Um estudo recente do CIES, Observatório do Futebol, revelou que a Liga Portuguesa é, de entre as principais ligas europeias, aquela com menor percentagem de tempo útil de jogo, algo que para Fernando Valente é uma questão cultural que urge ser resolvida pelos próprios treinadores portugueses, criticando o ambiente e partilha nula de conhecimento existente em Portugal entre os homens da classe, mas “muito mau mesmo é o contributo que os Treinadores portugueses têm dado para a melhoria do jogo e do espetáculo. O jogo praticado em Portugal é pouco atrativo, tirando raras exceções, o que não contribui para trazer pessoas ao estádio”

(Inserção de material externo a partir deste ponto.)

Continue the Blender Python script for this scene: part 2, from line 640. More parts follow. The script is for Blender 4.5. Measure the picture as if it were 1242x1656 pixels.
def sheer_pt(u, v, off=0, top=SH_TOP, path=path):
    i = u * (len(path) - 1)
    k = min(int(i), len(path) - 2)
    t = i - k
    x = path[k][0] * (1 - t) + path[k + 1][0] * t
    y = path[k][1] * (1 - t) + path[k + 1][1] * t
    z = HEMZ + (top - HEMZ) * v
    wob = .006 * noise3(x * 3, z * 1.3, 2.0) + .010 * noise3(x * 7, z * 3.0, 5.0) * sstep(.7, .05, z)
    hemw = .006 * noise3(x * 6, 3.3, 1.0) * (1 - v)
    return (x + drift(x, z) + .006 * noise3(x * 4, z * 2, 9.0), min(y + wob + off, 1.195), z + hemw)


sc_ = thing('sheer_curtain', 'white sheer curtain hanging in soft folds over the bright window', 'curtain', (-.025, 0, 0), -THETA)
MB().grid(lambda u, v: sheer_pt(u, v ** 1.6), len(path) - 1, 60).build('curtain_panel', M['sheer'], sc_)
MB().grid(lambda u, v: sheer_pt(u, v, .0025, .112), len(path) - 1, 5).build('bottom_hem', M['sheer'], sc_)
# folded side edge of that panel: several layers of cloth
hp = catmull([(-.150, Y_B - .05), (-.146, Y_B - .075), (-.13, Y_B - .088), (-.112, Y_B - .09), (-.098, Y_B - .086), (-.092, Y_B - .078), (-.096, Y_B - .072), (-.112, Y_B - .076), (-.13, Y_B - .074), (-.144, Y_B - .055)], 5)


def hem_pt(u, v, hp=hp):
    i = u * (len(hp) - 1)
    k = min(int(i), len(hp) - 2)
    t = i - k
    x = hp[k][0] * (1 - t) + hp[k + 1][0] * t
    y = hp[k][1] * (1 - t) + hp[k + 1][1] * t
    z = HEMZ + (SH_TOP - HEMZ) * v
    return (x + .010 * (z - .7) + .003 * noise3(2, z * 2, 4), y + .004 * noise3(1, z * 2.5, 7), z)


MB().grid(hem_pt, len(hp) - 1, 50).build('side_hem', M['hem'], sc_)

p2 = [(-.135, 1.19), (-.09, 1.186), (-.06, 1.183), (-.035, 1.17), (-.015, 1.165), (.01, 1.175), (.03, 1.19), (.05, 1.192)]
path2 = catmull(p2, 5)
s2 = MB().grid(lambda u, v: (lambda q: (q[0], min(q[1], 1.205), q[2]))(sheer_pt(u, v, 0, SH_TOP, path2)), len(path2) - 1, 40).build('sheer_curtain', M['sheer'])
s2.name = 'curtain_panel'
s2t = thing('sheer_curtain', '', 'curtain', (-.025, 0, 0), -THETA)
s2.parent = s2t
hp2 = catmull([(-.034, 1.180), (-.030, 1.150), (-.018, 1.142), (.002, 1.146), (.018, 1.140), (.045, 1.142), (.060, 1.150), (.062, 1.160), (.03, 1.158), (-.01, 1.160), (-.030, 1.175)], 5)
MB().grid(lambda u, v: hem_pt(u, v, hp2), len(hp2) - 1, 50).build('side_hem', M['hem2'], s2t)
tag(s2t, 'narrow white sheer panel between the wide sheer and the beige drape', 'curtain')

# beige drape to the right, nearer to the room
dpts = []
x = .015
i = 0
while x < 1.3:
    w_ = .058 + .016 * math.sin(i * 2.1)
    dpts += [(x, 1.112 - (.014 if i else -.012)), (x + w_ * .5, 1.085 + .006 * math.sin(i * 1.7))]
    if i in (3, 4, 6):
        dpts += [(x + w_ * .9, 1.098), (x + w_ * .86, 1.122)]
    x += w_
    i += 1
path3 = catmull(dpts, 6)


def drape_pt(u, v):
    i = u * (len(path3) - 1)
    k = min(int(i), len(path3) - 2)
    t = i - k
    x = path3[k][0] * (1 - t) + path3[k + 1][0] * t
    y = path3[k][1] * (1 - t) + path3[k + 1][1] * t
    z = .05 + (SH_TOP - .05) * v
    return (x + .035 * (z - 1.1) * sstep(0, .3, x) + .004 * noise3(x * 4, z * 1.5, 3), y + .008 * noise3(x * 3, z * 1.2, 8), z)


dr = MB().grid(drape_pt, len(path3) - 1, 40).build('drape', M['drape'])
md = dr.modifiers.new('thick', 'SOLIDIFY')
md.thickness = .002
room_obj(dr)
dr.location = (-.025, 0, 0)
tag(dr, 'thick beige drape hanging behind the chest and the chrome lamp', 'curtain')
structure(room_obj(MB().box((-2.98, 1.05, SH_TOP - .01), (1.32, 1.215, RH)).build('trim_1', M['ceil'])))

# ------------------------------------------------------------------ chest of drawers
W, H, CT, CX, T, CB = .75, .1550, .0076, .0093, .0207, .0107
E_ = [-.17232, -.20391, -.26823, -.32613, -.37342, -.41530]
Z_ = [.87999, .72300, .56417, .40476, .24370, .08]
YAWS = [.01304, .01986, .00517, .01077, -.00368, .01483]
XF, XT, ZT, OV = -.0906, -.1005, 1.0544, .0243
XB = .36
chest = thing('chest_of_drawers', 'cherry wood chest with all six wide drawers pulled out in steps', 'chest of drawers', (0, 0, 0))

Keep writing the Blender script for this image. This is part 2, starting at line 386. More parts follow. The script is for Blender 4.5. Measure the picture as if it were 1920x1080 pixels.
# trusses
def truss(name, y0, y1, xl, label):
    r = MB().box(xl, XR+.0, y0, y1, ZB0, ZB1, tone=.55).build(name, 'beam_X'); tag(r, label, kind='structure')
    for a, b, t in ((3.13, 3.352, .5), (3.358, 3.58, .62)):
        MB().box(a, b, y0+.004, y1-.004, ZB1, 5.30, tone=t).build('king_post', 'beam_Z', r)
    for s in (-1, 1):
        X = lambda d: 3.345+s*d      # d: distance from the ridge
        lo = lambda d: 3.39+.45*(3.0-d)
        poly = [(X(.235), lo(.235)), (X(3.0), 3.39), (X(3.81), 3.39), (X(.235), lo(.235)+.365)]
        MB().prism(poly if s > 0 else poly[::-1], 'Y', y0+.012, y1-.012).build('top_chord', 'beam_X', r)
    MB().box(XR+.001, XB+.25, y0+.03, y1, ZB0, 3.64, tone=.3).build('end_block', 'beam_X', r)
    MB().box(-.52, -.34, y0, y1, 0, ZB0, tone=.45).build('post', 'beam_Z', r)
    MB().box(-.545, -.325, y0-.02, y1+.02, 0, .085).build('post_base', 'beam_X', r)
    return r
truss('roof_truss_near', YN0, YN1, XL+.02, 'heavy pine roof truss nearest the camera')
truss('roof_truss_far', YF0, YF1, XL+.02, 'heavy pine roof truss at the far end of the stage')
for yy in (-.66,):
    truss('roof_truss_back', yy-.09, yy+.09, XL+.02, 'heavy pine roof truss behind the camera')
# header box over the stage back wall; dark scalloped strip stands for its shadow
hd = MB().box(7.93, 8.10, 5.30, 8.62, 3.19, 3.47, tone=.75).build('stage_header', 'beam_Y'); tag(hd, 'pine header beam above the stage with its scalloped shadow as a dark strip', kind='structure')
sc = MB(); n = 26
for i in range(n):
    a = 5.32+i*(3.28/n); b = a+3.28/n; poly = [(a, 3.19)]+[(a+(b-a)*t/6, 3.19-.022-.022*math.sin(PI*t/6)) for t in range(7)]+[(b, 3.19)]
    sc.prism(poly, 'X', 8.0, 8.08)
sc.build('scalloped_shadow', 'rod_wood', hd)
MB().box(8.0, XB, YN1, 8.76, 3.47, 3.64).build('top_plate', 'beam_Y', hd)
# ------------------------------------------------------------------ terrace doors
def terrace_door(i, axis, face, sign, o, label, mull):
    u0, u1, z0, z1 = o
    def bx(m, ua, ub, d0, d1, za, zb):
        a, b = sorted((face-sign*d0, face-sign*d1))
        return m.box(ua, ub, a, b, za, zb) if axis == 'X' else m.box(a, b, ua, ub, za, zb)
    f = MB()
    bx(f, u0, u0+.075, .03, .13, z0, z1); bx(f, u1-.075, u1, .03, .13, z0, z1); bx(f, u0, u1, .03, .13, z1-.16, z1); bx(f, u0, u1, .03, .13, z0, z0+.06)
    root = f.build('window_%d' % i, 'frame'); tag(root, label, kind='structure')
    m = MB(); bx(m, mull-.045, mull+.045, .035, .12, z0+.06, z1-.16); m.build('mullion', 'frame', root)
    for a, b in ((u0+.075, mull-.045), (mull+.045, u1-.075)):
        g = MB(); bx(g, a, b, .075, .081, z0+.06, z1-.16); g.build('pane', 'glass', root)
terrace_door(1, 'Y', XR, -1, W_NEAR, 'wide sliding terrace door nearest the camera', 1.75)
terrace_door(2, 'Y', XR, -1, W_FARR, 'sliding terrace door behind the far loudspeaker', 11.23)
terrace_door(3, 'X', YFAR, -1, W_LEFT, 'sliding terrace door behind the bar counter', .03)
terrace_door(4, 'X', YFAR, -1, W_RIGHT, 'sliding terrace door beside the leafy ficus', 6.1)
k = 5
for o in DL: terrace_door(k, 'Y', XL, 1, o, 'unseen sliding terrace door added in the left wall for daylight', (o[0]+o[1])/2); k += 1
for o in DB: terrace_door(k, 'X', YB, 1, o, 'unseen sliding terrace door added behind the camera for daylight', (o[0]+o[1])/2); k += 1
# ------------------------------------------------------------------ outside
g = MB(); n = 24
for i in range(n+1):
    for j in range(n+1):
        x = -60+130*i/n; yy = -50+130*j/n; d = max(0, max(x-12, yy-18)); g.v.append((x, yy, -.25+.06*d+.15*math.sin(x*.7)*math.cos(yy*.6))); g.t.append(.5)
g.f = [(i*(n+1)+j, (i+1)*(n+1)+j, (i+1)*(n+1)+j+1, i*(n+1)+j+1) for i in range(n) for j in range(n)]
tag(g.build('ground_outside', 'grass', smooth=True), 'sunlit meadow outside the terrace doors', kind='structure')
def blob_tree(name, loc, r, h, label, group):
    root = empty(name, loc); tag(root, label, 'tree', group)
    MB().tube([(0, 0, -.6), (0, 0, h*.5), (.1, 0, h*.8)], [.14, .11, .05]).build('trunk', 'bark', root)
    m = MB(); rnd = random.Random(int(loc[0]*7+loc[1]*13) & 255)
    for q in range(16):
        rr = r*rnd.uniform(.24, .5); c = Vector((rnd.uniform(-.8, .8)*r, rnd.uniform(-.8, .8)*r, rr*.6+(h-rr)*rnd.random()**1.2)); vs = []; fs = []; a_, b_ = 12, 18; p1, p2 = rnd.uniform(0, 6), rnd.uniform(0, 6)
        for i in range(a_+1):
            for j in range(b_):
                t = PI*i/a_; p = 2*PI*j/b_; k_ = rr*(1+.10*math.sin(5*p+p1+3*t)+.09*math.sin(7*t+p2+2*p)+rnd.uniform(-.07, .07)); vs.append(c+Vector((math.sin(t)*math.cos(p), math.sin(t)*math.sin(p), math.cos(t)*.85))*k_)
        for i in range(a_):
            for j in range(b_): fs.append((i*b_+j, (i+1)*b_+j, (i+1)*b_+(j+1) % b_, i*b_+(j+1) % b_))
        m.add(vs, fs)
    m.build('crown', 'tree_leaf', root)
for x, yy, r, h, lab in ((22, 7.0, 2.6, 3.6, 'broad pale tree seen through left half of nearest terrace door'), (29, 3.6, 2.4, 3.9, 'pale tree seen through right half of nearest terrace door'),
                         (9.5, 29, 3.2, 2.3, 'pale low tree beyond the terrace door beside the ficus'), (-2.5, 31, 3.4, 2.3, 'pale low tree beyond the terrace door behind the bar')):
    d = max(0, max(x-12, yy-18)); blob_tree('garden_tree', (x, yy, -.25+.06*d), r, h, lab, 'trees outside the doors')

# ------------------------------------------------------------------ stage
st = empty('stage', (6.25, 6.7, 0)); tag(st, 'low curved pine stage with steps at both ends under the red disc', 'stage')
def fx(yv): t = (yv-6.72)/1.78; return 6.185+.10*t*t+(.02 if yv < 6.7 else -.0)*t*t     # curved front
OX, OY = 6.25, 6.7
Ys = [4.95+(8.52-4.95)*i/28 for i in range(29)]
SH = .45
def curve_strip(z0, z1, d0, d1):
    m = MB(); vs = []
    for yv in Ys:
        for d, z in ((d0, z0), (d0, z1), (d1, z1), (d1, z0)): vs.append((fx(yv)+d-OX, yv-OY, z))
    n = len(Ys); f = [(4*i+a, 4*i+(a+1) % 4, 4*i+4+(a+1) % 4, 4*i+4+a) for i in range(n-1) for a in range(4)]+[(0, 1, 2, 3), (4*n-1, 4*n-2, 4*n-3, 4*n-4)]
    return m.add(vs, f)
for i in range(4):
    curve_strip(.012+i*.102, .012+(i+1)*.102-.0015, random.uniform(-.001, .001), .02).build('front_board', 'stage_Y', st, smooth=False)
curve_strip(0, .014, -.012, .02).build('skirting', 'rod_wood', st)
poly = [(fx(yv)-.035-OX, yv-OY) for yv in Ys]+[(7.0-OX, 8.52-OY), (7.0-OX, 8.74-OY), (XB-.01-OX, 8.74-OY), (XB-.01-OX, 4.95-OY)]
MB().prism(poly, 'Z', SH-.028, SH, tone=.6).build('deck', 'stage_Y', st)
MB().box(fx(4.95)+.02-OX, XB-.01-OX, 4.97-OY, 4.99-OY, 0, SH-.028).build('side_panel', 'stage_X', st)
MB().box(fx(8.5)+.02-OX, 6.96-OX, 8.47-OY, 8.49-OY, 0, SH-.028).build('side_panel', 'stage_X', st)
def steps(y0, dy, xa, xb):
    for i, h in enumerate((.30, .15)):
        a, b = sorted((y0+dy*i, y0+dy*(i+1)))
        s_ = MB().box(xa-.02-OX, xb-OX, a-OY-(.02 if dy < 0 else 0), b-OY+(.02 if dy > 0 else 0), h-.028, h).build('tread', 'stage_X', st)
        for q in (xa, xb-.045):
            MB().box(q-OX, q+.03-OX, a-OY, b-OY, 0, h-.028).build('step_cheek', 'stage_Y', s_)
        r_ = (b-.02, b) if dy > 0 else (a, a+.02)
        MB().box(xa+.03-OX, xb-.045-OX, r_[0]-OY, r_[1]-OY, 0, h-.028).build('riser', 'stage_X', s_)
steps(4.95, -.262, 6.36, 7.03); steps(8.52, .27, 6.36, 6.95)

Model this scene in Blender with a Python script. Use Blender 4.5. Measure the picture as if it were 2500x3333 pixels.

“Temos uma cultura de seguidismo ideológico, somos facilmente influenciados por ideias dos outros e procuramos pratica-las em contextos onde elas não fazem o menor sentido. Acredito na modelagem de modelos de sucesso, mas que sejam adaptáveis a várias realidades. Centenas de treinadores foram formados em Portugal, nos últimos 20 anos, a ouvir sempre os mesmos preletores e as mesmas ideias. Quando há gente a precisar de créditos são sempre os mesmos a darem formação e a falarem repetidamente das mesmas coisas, quando os que estão no ativo e a inovarem não aparecem, ou não os convidam… porque será?”, pergunta-se.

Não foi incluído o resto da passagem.